Hades II takes place an undisclosed number of years after the first game, and now centers on Melinoë, the younger sister of Zagreus and a daughter of the titular god of the underworld. That god, along with most of the underworld’s inhabitants we came to know and love in Hades, has been imprisoned by Chronos, his time-wielding father. Rather than break out of Hell, Melinoë starts each run by breaking into Hell, working her way down to Tartarus to thwart her grandfather. The way Hades II recontextualizes familiar locations and characters reminds me of the relationship between The Legend of Zelda: Breath of the Wild and Tears of the Kingdom (a comparison I do not invoke lightly), where I’m equally excited to try new things as I am to revisit old favorites.

Melinoë is armed with six new weapons, each completely different from the last, ranging from a pair of magic wands to a heavy-hitting battleaxe. To make combat even more complex, each attack also has an omega form, unleashed by holding down the attack button, which creates more powerful, sometimes completely different moves. A normal attack with the twin blades, for example, unleashes a combo of slashes and stabs, but the omega version teleports you behind the nearest enemy for one explosion of damage. It’s such a simple and intuitive mechanic that I sometimes forget it’s not present in the original.

The amount of new content in Hades II could be overwhelming, but it’s introduced at such a steady rate that it never feels that way. On my 40th run, in a save file where I had already fought every boss the game had to offer, I unlocked the sixth weapon and encountered a god whose boons I had never seen before. Even 40 runs in, I discovered elements that make the game feel entirely new. There is a finite amount of improvements – it’s only a game, after all – but it incentivizes discovery so much that you feel like there’s something new to unlock around every corner, and for many, many hours, that’s true.

The reason Hades II has its hooks in me, above all else, is the way it rewards the player. This consistent introduction of unlockables, including weapons, boons, arcana cards, familiars, companions, fish, seeds, minerals, and more, means that even when you fail a run, that one failure is promptly interrupted by a stream of rewards. It’s hard to leave a session of Hades II feeling frustrated because it’s explicitly designed to make you feel the opposite, and I gladly welcome the relentless flood of dopamine.

The plot is similarly structured around defeat, with each loss unlocking new dialogue with those around you. This was also the case in the first game, but Hades II is larger in ways I won’t spoil, and the fact that the narrative feels completely seamless and linear regardless of your actions is extra impressive here. And despite Hades II expanding the scale of this world of Greek gods significantly, dialogue and story maintain their character-first approach. You often learn who a person is and what they care about before even learning their name or relationship to the main characters, and I greatly prefer that. The narrative, while fairly straightforward, ends in a place I did not expect, but loved, especially its mythological take on generational trauma.

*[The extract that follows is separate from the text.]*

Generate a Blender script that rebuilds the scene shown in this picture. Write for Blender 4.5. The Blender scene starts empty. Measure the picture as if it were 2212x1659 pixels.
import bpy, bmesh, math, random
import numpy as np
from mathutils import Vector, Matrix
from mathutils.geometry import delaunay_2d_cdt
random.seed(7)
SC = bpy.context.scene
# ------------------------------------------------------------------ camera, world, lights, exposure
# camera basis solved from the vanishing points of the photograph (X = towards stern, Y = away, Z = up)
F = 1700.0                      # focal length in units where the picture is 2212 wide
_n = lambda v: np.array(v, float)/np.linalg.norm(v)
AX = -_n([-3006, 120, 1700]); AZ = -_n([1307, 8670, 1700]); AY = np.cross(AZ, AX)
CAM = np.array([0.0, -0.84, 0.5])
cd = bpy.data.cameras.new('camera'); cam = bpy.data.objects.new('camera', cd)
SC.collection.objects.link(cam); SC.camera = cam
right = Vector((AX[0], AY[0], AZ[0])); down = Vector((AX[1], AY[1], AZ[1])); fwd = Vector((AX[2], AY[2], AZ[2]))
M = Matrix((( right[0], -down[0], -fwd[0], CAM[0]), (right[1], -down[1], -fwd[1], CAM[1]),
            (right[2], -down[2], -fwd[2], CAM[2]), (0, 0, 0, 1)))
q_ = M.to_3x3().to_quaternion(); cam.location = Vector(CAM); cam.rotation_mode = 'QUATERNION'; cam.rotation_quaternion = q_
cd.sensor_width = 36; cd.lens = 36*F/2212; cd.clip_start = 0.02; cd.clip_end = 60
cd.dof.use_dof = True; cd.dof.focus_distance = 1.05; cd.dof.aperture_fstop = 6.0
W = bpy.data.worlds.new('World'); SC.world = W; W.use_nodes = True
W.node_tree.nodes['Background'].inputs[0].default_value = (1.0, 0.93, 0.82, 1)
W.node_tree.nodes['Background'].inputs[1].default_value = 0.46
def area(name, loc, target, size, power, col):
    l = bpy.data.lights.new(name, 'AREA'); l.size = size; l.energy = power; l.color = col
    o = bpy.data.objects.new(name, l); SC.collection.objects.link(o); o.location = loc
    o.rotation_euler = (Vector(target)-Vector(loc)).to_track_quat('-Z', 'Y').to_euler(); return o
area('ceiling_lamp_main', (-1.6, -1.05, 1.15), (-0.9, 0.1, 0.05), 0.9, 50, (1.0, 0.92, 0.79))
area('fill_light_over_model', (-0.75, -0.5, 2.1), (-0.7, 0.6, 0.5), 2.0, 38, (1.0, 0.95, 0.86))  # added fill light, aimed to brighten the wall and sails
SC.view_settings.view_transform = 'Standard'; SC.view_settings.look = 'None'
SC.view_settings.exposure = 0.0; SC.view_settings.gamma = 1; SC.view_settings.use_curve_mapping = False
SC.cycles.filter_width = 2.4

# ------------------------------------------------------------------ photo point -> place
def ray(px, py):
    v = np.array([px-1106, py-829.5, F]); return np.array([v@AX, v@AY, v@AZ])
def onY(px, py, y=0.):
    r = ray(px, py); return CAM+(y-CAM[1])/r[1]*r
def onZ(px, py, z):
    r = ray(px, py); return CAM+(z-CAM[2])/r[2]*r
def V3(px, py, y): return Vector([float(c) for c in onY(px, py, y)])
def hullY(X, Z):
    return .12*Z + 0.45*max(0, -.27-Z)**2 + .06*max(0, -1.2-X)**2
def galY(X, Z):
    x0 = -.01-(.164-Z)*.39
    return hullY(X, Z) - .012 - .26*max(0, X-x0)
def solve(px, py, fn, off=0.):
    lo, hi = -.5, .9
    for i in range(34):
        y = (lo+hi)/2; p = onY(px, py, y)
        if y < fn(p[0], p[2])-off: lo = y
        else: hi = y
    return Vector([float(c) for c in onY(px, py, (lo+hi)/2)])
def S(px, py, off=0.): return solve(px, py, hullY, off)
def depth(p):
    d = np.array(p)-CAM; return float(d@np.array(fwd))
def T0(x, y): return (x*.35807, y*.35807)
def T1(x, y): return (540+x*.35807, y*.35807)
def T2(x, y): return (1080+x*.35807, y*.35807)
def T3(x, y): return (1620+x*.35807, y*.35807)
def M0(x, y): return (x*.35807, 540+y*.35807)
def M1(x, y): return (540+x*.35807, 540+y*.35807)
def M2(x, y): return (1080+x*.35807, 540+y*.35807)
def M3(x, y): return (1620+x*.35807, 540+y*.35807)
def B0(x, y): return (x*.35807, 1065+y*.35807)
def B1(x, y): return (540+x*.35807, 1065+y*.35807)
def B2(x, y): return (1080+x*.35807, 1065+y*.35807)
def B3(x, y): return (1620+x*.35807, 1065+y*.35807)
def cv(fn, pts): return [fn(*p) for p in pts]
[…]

These characters also continue the series tradition of being beautifully designed, with each new god or titan introduced blowing me away with their striking, modern designs. Overall, the game looks and runs gorgeously, and that includes my Switch 2 copy, where I noticed no performance issues. I also need to mention the music; Darren Korb has done it again, and I especially enjoyed hearing themes from the first game being reimagined in new ways. There’s also one dynamic, musical boss fight that’s particularly impressive, with the backing track altering when the respective musicians are removed from the battlefield.

Sixteen months of early access have sculpted Hades II into a truly unforgettable experience. After roughly 50 hours and 53 runs between its first iteration and final release, I’m somehow still itching to go back for more. Melinoë’s journey showcases Supergiant’s expert world-building, combat design, and sharp dialogue to a degree that somehow surpasses one of my all-time favorite games. Godlike, indeed.